Meski sudah dianggarkan dari Bantuan Keuangan Pemprov DKI Jakarta TA 2022–2023 dan tercatat dalam tender tahun 2024, warga mengaku belum pernah menerima manfaat dari program tersebut.
“Setahu saya tidak pernah ada bantuan dari DLH Kota Bekasi untuk kematian,” ujar Kiman, warga Sumurbatu, Bantargebang, Rabu, 30 Juli 2025.
Terpisah, Sekretaris DLH Kota Bekasi, Kiswati Ningsih, yang juga menjabat sebagai Pejabat Pengelola Informasi dan Dokumentasi (PPID), menegaskan bahwa sejauh ini belum ada realisasi dari program tersebut.

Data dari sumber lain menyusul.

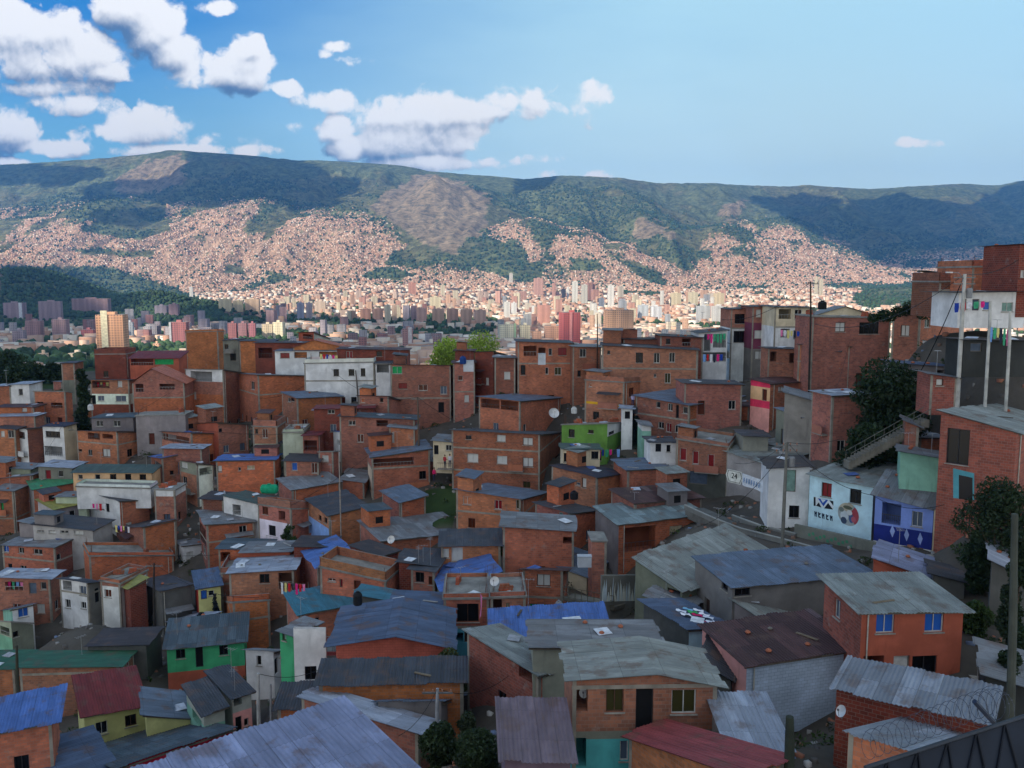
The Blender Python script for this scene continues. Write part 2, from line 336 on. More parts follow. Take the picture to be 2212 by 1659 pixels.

“Coba cek ke bidang PSKM untuk update-nya. Setahu PPID belum ada realisasi,” pungkas Kiswati.
Sementara Kepala Bidang Penanganan Sampah dan Kemitraan (PSKM) DLH Kota Bekasi, Budi Rahman, belum memberikan keterangan terkait pengelolaan program tersebut, termasuk mekanisme penyaluran jaminan kematian bagi warga yang terdampak aktivitas TPST Bantargebang.
Anggaran TPA Sumurbatu Nyaris Rp 20 Miliar
Selain itu, Dinas Lingkungan Hidup (DLH) Kota Bekasi juga menggelontorkan hampir Rp 20 miliar dari APBD 2025 untuk dua proyek infrastruktur di sekitar TPA Sumurbatu, Bantargebang.
Proyek pertama senilai Rp 7,6 miliar untuk pembangunan akses jalan menuju Sanitary Landfill. Proyek kedua, pembangunan Sanitary Landfill senilai Rp 11,5 miliar, mencakup IPAS, pagar, drainase, hingga gudang.
Meski diklaim sebagai solusi pengelolaan sampah, publik mempertanyakan efektivitas dan transparansi proyek. Pasalnya, problem klasik seperti bau busuk, pencemaran, dan konflik sosial di TPA Sumurbatu masih terus berulang.
Tanpa pengawasan ketat dan partisipasi publik, proyek ini rawan jadi ajang bancakan anggaran, bukan solusi atas krisis lingkungan yang nyata di Bekasi.